The YouTube clip extends just over 8 minutes (8:43), a small segment of a half-hour show devoted to the subject of teenagers. At the end of the clip McLuhan comments on the difference between adolescents (print era) and teenagers (electronic era); adolescents with their training in individualist print culture are always searching for personal identity while teenagers, a product of electronic culture, seek group identity.

The camera shows Alan Millar, the CBC host for the program, standing before a pay telephone at the edifice of an appliance store. Millar, a man of soothing voice and good TV hair, serves as puppet for McLuhan’s ideas. He states the world “is now a global village.” Millar hesitates a full beat, a pregnant pause, and repeats the phrase slowly… “a global village. ” He allows time for “global village” to sink into the minds of the 11th grade audience and the next camera shot displays a bookcase, a “symbol of the age just past,” a time when we “had just one medium.” The plot thickened and the stage well set, McLuhan enters the frame to resolve matters lest the audience mourn excessively over the loss of the book with an explanation of the phrase “with it.” By “with it” we mean “we’ve understood completely, we’ve got the message as it were in every way possible.”  As for the print era man “they were not with it, they were away from it, by themselves with their own private point of view.”

McLuhan’s logic sounds airtight, but the 1960 audience may lack reference points for understanding the significance of being “with it.” The Beatles and hippies have not yet happened and the introduction of CNN and MTV are twenty years in the future. McLuhan offers help in the next few sentences:

"The new media has made everything into a single unit like a continually sounding tribal drum where everybody gets the same message all the time… a princess gets married in England, an earthquake in North Africa, a Hollywood star gets drunk… I use the word tribal. It’s probably the key word of this whole half-hour."

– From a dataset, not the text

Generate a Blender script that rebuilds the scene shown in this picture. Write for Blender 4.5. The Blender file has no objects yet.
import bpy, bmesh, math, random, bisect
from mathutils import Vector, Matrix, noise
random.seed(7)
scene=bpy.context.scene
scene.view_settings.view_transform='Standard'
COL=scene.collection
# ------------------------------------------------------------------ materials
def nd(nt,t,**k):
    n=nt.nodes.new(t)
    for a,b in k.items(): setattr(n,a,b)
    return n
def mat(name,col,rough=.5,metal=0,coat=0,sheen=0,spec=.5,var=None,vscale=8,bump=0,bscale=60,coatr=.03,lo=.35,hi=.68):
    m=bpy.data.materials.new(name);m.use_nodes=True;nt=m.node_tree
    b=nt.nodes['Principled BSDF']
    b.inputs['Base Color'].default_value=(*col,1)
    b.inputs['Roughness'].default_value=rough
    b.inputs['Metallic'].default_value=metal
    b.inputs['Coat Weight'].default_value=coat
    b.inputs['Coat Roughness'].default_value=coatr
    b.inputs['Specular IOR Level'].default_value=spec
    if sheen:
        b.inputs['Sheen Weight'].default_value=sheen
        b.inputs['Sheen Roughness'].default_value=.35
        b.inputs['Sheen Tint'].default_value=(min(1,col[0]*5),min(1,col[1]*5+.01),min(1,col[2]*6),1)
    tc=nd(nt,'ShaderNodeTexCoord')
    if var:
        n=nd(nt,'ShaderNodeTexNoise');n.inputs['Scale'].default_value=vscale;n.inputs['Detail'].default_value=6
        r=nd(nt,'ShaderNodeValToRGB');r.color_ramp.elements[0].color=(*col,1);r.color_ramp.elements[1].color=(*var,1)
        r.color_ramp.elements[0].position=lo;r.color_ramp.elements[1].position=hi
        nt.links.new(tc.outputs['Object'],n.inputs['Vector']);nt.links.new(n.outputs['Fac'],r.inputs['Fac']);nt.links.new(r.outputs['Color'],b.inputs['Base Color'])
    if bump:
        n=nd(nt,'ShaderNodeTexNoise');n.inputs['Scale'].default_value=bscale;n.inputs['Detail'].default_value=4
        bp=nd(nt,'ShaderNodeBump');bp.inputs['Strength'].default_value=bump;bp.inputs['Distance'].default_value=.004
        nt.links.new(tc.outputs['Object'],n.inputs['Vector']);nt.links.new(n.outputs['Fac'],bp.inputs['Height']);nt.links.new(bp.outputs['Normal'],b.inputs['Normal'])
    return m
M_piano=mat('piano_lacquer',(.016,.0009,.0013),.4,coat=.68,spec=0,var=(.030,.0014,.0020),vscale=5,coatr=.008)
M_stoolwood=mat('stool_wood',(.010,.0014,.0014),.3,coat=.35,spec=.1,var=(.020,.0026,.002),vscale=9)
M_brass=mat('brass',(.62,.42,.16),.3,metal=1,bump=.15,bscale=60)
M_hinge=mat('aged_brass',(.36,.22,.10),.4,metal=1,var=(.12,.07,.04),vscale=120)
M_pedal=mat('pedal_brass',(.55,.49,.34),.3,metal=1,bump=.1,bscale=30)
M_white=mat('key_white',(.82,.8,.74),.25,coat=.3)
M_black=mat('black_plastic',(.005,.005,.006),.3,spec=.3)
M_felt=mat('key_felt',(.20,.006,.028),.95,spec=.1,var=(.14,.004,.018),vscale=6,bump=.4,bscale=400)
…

McLuhan has circled  back to the concept of globalism, beginning the scenario with the term global village and ending with the story of the tribal drum. Millar delivers a line straight from McLuhan’s script designed to acknowledge the viewer’s distance from such abstruse subject matter as media and connectivity. Millar asks, “Aren’t media, as I think most of us feel, on the edges of our life?”

“Media is at the heart of our life because the media work through our senses,” answers McLuhan.

The video clip features provocative set design, the placement of a pay phone in front of an appliance store. Consumers from the sixties viewed television as properly placed alongside refrigerators and dishwashers in an appliance store. The telephone, however, seemed divorced from television. The telephone, managed by the AT&T monopoly, seemed like a utility service similar to the water utility or lighting department, and hardly related to the television industry. McLuhan, of course, saw things differently. He tied telephone and television together as communication media even though nobody imagined a way to talk back to their television set. Today we interact constantly with both our telephone and television and communicate between them. CNN broadcasters regularly encourage us to tweet our viewpoints, send personal reports or photos, or vote our perspective on the topics of the day. McLuhan’s educational program anticipates the convergence of phone and television communications and, no doubt, would have added computers to the discussion should anybody have had the least clue to what he meant.

The 1960 clip reveals McLuhan’s fondness for revelations gained from colloquial speech, his clever use of the metaphor “global village,” so powerful it is repeated to the present day, strange retrieval of  past functions, the drumbeat of tribalism being revived by electric circuitry, and the fierce impact of a new media environment—the electronic media, a rival the book. McLuhan viewed media as extensions of our bodies and as reshaping our sensory balance. He intentionally concluded on the interface, how we access media through our senses. Imagine the video if McLuhan had designed it for 12th graders!

McLuhan famously descried any concern with the content of TV shows. He studied television from a macro perspective, anticipating the ways television has become part of a spectrum of environmental services. He felt the debate over the “false claims of advertising” was wasted effort in comparison to decoding Madison Avenue’s power for “icon-making and image making,” decades before these views could be fully understood.  And possibly not yet understood.